Items from a data source

————

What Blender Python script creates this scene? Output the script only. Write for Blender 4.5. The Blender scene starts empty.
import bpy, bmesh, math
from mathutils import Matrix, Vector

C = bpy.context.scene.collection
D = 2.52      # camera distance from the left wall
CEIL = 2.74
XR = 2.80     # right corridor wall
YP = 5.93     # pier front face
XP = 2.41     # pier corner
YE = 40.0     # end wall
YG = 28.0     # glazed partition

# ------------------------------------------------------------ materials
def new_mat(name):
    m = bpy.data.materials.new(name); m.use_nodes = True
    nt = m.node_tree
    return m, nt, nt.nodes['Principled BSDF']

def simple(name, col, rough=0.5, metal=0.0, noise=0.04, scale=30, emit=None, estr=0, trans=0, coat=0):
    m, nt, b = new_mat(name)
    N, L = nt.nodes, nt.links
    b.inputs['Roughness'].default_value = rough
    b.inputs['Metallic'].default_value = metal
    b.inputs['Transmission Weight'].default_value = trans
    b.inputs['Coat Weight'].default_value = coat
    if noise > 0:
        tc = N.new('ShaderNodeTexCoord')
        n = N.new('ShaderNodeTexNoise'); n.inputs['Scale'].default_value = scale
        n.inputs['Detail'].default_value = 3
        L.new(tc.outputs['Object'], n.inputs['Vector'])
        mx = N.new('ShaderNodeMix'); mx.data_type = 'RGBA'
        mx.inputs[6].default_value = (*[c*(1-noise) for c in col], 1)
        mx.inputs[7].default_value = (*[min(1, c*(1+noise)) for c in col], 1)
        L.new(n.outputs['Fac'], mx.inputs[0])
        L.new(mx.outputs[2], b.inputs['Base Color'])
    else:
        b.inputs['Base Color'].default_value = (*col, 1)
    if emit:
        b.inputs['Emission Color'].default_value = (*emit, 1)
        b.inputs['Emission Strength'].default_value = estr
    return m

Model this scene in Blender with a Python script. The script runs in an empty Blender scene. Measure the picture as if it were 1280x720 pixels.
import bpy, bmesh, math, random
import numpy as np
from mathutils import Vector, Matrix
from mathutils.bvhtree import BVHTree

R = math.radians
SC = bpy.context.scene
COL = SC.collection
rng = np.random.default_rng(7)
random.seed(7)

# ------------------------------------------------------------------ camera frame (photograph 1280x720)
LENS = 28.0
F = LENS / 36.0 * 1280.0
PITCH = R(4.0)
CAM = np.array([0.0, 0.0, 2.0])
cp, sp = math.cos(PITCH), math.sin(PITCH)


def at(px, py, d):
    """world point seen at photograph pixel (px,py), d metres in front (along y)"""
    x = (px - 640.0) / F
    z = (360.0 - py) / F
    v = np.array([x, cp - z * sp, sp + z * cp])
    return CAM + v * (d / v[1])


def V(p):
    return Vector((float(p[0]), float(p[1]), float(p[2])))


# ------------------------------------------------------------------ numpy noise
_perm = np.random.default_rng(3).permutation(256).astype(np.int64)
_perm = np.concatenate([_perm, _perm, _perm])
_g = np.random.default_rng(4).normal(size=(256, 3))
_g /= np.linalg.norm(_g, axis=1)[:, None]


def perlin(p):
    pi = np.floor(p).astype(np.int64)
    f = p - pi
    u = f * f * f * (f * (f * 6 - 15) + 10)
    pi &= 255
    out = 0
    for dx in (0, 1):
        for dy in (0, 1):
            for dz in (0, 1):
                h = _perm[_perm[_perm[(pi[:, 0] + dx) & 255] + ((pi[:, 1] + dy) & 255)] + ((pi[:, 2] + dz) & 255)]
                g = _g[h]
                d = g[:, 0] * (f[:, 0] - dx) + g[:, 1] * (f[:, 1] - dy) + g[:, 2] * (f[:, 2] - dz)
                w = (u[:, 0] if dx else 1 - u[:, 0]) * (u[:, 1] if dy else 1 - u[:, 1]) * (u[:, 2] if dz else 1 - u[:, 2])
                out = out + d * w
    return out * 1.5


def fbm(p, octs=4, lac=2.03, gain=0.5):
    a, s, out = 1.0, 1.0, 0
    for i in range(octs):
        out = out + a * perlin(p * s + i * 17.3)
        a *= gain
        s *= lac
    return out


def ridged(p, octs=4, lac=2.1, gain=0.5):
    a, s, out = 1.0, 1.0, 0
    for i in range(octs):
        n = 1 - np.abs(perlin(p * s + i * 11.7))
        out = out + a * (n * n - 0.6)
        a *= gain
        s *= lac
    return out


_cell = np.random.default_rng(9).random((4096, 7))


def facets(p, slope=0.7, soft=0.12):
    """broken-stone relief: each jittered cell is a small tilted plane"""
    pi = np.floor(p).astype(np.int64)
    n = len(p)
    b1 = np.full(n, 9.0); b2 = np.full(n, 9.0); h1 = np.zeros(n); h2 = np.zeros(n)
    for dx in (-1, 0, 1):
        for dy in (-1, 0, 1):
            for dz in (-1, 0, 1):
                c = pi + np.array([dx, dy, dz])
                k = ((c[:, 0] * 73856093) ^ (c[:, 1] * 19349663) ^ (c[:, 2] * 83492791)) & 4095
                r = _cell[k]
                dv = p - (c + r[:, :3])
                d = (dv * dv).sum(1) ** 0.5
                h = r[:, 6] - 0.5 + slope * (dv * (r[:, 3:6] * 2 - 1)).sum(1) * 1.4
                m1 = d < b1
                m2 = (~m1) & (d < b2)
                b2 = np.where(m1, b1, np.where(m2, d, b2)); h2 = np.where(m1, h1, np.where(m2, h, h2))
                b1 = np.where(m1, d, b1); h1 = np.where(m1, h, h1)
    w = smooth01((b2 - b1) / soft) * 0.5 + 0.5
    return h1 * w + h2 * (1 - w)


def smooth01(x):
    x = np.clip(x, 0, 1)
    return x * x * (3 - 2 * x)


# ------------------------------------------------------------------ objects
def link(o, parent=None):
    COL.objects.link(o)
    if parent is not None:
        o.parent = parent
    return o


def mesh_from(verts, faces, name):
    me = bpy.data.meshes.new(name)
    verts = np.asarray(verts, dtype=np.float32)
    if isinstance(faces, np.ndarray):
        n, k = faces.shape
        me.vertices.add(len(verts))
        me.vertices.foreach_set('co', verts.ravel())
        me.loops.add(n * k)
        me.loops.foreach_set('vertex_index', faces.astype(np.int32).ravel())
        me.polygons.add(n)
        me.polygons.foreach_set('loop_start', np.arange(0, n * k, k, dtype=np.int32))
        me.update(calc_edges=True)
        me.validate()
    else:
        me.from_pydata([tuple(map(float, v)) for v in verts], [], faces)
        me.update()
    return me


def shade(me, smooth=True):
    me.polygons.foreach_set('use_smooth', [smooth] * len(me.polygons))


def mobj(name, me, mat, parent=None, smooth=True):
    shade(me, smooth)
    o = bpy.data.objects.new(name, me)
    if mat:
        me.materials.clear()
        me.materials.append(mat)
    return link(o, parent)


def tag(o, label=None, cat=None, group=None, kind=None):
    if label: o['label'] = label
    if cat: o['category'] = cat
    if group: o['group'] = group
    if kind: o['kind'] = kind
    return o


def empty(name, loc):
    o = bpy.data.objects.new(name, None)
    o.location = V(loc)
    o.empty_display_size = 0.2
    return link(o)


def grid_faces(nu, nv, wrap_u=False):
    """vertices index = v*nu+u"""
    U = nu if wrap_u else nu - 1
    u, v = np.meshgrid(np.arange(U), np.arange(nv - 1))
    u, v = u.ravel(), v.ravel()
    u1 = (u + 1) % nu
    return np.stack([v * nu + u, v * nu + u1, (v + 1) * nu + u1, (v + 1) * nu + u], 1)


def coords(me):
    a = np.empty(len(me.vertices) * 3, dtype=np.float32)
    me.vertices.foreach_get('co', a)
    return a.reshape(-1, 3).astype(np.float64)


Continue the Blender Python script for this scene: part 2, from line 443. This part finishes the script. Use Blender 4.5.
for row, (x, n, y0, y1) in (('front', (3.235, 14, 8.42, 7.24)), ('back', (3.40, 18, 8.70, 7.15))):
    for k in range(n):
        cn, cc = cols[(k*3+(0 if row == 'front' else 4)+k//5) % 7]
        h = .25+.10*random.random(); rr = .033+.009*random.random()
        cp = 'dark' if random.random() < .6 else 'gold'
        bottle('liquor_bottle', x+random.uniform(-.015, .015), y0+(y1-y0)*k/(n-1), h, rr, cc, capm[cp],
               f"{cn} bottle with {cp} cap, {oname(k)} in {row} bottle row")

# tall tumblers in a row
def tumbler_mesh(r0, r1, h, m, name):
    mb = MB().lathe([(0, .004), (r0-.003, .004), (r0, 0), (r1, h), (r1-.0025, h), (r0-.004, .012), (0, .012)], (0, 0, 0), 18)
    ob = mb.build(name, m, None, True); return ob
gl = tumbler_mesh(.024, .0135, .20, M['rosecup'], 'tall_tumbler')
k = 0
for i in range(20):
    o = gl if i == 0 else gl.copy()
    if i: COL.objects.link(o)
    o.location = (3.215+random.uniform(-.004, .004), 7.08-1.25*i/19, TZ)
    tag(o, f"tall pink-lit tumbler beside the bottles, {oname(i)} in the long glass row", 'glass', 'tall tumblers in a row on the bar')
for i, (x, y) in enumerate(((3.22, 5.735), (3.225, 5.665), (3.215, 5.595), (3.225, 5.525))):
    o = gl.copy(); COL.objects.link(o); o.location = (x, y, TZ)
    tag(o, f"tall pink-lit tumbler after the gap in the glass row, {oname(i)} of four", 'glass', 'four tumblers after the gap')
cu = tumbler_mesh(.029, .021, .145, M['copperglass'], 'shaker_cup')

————

**Exercise prompt:** Your task is to quote exactly the lines beginning with the one that contains "Model this scene" and ending with the one that contains "cp, sp = math.cos(PITCH), math.sin(PITCH)", with nothing left out or added.

**Result:**
Model this scene in Blender with a Python script. The script runs in an empty Blender scene. Measure the picture as if it were 1280x720 pixels.
import bpy, bmesh, math, random
import numpy as np
from mathutils import Vector, Matrix
from mathutils.bvhtree import BVHTree

R = math.radians
SC = bpy.context.scene
COL = SC.collection
rng = np.random.default_rng(7)
random.seed(7)

# ------------------------------------------------------------------ camera frame (photograph 1280x720)
LENS = 28.0
F = LENS / 36.0 * 1280.0
PITCH = R(4.0)
CAM = np.array([0.0, 0.0, 2.0])
cp, sp = math.cos(PITCH), math.sin(PITCH)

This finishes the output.